═══ Data entries ═══
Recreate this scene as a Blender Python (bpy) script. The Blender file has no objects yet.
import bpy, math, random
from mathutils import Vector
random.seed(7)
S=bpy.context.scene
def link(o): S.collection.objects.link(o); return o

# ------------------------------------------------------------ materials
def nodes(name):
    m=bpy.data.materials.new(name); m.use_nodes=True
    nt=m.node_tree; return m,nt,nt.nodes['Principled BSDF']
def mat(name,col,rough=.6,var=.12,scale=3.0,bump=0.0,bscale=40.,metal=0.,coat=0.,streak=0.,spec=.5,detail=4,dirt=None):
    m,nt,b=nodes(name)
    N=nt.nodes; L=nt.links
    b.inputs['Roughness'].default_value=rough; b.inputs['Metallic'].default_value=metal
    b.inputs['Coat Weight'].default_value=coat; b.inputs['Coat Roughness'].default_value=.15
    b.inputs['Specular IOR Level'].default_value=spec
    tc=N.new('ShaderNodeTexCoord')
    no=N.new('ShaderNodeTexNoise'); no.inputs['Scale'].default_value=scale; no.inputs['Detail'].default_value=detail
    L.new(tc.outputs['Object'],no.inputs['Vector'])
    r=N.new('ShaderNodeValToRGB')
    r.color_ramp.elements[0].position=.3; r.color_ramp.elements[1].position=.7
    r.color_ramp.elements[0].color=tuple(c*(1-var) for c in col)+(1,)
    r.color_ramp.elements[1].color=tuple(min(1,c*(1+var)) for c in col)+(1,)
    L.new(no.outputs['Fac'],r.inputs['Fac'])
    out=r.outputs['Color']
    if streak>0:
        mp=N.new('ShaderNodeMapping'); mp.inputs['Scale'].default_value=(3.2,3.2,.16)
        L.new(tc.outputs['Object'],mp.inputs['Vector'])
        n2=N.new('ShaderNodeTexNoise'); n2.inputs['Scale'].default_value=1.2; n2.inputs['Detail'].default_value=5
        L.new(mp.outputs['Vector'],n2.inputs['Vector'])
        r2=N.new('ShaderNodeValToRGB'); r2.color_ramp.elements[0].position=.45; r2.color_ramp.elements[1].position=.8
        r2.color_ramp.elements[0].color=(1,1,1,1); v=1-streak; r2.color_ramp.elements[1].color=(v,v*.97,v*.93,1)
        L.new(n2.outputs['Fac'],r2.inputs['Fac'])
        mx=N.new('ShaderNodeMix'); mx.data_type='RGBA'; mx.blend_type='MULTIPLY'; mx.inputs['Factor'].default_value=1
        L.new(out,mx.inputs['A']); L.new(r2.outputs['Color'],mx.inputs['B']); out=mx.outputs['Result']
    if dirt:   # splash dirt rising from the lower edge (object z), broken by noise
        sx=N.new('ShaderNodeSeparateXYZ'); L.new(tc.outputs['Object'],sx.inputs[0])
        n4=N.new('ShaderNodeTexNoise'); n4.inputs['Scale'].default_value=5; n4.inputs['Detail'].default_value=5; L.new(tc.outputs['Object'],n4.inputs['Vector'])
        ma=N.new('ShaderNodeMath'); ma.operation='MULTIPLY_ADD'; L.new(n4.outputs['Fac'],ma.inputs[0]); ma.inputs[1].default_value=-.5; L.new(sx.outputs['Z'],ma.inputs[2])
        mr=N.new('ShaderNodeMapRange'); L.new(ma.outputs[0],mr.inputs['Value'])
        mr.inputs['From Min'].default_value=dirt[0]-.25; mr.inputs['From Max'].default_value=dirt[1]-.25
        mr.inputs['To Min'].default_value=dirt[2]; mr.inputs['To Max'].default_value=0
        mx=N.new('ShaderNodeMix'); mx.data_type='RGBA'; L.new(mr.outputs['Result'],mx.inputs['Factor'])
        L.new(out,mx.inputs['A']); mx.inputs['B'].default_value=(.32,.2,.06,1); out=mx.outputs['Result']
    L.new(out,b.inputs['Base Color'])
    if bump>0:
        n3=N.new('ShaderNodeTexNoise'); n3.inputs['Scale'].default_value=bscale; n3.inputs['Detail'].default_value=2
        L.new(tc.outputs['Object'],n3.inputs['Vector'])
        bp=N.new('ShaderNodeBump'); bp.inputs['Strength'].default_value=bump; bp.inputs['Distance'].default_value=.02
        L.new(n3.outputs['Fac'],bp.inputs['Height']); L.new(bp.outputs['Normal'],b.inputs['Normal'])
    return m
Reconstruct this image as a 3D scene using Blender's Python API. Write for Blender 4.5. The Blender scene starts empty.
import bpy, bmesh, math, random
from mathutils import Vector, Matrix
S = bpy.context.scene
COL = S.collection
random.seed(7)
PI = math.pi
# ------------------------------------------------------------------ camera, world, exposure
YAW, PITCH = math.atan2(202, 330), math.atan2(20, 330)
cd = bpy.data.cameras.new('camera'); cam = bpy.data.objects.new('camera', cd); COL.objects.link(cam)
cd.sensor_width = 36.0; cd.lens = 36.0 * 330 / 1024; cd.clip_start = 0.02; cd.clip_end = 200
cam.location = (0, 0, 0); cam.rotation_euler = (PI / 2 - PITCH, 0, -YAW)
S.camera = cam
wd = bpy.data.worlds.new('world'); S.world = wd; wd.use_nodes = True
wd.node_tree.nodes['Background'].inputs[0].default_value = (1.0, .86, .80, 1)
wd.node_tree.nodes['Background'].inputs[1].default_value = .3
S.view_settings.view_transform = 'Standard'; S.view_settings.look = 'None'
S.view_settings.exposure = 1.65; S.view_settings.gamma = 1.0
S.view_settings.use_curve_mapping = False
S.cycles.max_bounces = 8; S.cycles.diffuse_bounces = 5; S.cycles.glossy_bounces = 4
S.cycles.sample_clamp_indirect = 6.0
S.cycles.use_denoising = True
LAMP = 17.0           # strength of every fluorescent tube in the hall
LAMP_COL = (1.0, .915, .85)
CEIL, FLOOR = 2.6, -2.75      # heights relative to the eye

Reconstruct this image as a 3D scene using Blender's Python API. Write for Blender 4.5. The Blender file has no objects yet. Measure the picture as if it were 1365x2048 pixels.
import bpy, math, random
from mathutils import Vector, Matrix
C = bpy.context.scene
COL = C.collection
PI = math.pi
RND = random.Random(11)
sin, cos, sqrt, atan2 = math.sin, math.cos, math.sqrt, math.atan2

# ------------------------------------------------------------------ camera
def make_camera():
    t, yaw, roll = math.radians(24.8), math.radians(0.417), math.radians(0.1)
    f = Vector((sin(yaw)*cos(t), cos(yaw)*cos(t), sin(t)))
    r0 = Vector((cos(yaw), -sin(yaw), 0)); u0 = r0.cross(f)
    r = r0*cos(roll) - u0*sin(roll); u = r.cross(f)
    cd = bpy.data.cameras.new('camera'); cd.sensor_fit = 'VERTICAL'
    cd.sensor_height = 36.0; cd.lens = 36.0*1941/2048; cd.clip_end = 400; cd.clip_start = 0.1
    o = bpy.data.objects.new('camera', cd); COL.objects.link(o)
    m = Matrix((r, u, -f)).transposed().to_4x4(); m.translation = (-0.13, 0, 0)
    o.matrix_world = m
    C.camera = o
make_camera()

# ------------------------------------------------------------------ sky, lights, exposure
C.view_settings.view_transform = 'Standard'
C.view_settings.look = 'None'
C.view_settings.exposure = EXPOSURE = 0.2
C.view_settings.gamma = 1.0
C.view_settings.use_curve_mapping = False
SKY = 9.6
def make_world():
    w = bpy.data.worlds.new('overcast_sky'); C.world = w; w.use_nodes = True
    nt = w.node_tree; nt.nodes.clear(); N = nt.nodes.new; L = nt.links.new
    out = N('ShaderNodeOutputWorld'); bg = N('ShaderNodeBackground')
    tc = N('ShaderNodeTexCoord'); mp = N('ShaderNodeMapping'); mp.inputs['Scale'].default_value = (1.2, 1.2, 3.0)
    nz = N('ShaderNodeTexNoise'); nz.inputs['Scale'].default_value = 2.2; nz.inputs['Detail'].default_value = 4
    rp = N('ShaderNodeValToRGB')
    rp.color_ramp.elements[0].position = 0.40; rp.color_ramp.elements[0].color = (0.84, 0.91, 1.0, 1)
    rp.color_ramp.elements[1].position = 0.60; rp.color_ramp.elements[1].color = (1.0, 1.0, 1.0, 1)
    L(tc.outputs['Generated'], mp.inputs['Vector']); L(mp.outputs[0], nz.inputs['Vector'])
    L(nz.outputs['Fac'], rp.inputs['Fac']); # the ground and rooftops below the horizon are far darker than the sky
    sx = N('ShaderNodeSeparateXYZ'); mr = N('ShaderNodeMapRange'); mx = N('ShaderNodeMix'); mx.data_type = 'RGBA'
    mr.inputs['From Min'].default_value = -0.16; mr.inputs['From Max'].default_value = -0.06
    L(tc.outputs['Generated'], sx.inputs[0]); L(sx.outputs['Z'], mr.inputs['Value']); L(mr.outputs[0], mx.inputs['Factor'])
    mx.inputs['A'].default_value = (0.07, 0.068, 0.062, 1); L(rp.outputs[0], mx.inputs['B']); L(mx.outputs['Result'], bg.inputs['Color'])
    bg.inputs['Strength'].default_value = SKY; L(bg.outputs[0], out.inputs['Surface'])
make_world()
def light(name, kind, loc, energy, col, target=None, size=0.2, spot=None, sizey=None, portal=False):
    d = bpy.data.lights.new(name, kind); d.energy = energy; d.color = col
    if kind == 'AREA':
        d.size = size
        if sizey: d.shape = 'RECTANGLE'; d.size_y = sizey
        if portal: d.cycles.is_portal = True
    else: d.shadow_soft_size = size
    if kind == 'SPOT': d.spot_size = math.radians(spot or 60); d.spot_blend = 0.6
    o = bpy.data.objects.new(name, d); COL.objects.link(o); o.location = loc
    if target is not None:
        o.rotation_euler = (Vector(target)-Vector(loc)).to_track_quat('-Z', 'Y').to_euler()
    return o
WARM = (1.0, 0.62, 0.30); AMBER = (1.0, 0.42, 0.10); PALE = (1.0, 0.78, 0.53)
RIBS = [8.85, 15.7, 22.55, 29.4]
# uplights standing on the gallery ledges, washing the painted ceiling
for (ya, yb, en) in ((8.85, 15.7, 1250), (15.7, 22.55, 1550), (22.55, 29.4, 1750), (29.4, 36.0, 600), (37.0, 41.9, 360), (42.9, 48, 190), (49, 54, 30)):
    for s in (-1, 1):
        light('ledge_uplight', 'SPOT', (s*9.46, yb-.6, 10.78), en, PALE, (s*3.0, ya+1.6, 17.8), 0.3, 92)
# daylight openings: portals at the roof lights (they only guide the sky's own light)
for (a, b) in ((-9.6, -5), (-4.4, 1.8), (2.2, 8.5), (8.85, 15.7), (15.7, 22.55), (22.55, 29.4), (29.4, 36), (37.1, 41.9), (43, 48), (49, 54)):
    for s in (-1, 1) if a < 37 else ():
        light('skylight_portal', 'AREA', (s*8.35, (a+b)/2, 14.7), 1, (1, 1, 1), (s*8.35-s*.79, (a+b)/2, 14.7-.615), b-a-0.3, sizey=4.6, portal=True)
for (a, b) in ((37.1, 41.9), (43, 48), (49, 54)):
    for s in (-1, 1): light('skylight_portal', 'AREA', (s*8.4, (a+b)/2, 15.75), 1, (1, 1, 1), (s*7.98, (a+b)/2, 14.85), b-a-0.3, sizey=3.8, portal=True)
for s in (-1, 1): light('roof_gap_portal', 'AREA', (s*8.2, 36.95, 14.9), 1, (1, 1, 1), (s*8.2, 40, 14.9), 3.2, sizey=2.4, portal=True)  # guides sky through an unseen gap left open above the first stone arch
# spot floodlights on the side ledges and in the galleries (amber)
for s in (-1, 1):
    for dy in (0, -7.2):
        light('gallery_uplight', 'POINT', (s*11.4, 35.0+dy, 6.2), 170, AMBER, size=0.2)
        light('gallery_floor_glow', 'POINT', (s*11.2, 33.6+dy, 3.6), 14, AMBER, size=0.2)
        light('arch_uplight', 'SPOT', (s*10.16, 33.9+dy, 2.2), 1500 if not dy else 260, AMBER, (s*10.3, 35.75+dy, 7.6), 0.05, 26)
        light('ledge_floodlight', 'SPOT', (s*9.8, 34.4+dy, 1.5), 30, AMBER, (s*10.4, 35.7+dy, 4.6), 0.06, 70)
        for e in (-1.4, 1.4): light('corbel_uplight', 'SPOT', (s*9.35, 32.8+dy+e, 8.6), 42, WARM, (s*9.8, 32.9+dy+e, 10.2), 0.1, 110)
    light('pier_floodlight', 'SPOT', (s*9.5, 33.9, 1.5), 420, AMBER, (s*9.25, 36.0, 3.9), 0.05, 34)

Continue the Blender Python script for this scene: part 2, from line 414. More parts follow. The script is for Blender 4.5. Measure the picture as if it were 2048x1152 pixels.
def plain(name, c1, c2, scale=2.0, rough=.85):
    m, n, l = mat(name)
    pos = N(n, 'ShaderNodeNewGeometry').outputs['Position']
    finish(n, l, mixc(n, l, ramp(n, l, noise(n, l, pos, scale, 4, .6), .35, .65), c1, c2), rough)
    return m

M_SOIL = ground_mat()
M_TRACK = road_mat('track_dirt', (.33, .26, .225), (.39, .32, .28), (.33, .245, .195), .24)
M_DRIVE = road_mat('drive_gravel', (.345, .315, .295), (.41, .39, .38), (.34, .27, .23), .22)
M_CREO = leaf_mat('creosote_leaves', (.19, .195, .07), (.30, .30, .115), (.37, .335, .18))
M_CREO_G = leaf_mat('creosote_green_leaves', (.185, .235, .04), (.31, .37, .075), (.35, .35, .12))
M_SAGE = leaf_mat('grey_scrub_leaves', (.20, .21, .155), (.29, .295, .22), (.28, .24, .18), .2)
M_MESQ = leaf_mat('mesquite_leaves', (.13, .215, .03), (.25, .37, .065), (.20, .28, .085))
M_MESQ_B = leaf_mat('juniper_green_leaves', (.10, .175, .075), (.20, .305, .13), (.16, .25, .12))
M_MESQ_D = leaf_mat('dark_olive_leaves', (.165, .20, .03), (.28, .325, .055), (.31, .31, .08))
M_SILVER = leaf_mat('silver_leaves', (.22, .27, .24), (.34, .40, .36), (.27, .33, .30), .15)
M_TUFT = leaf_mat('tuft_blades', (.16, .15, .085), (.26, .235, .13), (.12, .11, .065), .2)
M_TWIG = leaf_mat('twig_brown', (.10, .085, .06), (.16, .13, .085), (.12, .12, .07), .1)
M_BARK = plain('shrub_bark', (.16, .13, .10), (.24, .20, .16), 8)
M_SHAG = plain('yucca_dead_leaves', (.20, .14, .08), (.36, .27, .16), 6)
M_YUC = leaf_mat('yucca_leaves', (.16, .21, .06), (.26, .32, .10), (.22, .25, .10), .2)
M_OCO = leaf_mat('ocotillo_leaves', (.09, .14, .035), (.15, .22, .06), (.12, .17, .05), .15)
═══
• **What to work on**
Show the lines from the data above that contain the string "picture".

• **Answer below**
Reconstruct this image as a 3D scene using Blender's Python API. Write for Blender 4.5. The Blender file has no objects yet. Measure the picture as if it were 1365x2048 pixels.
Continue the Blender Python script for this scene: part 2, from line 414. More parts follow. The script is for Blender 4.5. Measure the picture as if it were 2048x1152 pixels.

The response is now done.